A long run for getting users acceptance that will pay for services is yet there acting as major challenge. In the other hand IoT technology has been there since early 80´s and the limitation in technology and the high cost on materials and manufacturing generated that building IoT ecosystem(s) stopped the grow at that early stage. In this talk we will go through todays' Internet and how the IoT technology and the global economic conditions, according with new trends are better channels for user acceptance and large deployments in global user communities.
The recently introduced innovation market directions to discuss and identify IoT emergent technologies will demonstrate where technology has evolved and the manufacturing cost being reduced. It will be discussed how by building IoT systems and re-using deployed technologies will mark the difference using today's user experience and accelerating Internet of Future user´s acceptance that is reflected in return on investment for emerging ecosystems/markets.

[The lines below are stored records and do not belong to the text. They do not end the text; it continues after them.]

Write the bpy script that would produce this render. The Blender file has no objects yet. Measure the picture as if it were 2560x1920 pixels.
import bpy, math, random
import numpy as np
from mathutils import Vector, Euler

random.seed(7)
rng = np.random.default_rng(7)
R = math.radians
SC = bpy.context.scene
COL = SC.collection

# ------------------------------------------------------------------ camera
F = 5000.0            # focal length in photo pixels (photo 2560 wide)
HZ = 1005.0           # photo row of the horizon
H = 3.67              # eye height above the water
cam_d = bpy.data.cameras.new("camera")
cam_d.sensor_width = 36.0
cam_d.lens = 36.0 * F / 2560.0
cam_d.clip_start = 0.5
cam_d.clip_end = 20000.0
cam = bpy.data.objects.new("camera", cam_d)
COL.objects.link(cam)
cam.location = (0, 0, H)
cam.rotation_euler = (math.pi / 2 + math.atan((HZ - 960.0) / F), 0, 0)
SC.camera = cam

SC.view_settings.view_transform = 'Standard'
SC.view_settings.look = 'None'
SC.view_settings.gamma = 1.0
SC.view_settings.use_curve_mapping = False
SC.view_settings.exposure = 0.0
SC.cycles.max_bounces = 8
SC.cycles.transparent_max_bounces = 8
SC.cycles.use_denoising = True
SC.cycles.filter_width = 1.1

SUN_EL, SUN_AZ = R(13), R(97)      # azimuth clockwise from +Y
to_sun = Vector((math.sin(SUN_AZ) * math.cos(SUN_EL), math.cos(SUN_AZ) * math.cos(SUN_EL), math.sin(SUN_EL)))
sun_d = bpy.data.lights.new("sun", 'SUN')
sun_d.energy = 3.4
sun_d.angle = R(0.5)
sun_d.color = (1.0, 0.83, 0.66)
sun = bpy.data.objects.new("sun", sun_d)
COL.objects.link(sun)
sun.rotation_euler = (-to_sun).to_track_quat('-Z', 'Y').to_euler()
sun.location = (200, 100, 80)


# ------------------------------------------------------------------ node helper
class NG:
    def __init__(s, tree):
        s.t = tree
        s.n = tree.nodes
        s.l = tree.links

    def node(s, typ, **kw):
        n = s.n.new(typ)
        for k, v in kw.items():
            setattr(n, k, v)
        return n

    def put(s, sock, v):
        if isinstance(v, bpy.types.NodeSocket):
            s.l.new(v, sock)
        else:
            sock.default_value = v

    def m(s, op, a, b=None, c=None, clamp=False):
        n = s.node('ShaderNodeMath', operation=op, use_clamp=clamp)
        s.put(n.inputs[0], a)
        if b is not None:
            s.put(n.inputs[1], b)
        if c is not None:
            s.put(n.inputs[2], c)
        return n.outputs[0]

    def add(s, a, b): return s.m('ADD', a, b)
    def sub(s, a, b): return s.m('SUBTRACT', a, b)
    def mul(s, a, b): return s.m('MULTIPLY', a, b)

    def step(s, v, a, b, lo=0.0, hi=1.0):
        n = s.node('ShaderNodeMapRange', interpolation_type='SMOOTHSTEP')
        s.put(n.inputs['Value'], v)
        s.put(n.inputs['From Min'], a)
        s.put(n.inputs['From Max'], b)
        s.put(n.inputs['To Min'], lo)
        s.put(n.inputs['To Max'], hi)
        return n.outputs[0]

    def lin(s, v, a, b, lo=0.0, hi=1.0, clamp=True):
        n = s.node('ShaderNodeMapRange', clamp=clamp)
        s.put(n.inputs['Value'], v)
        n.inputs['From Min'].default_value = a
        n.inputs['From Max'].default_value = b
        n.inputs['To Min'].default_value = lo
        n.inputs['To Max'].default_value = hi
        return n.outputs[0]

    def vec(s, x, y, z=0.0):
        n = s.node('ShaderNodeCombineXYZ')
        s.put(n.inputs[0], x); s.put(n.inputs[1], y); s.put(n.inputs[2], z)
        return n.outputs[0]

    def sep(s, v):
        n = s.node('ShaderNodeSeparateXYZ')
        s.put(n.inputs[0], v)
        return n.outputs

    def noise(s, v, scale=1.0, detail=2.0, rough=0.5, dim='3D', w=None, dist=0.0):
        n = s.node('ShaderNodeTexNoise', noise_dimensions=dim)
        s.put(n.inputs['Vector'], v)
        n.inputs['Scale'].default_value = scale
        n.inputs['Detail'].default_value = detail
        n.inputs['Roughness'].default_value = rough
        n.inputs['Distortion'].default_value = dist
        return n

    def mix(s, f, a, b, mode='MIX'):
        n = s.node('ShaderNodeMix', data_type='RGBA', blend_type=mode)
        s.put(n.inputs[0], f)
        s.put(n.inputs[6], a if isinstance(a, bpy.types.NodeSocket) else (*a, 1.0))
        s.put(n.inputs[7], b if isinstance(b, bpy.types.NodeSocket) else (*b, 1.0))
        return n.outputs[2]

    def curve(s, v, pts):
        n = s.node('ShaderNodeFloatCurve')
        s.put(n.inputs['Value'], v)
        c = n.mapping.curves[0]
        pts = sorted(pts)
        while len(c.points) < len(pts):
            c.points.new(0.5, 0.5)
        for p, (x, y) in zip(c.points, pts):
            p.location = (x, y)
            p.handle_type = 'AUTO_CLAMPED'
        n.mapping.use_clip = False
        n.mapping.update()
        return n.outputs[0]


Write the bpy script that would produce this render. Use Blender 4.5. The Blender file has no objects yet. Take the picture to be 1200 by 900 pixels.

Short bio: Dr. Martin Serrano is the research director and scientific coordinator of the Internet of Things Unit (UIoT) within the Insight Centre for Data Analytics Galway (former DERI) at the National University of Ireland. Dr. Serrano has more than 15 years experience in ICT industry and applied scientific research within a wide range of successful European (FP5-FP7/H2020) collaborative software projects, Irish National Projects (HEA PRTLI, SFI) and also Enterprise Ireland (EI) innovation projects. He also leads Future Internet Research and Experimentation (FIRE) activities and IoT industrial innovation targeted projects. Dr. Serrano is a recognized IoT Expert with a strong background on applied semantic and systems interoperability, services and network management technologies. Dr. Serrano has been included in the list of top 25 key people influencing the Internet of Things (https://www.siliconrepublic.com/machines/2015/10/06/25-internet-of-things-iot-leaders-ireland), He has a leading role in the European Research Cluster for the IoT and he is board member at the Connected Smart Cities Network. Dr. Serrano is a continuous contributor to the Scientific, Research and Innovation agenda for Europe. He is also actively investigating, Semantic-based Cloud Infrastructures and Big Data Management. Data Bases Stream processing, Cyber-Physical Systems (CPS) Control, Privacy and Security aspects for IoT, Sensor Networks for the IoT and their deployment in cloud computing environments. Dr. Serrano is an active member of IEEE (Computer and Communication Societies) and ACM and He is the author of the book "Applied Ontology Engineering in Cloud Services, Networks and Management Systems" published by Springer, NY, USA and several book chapters on related areas.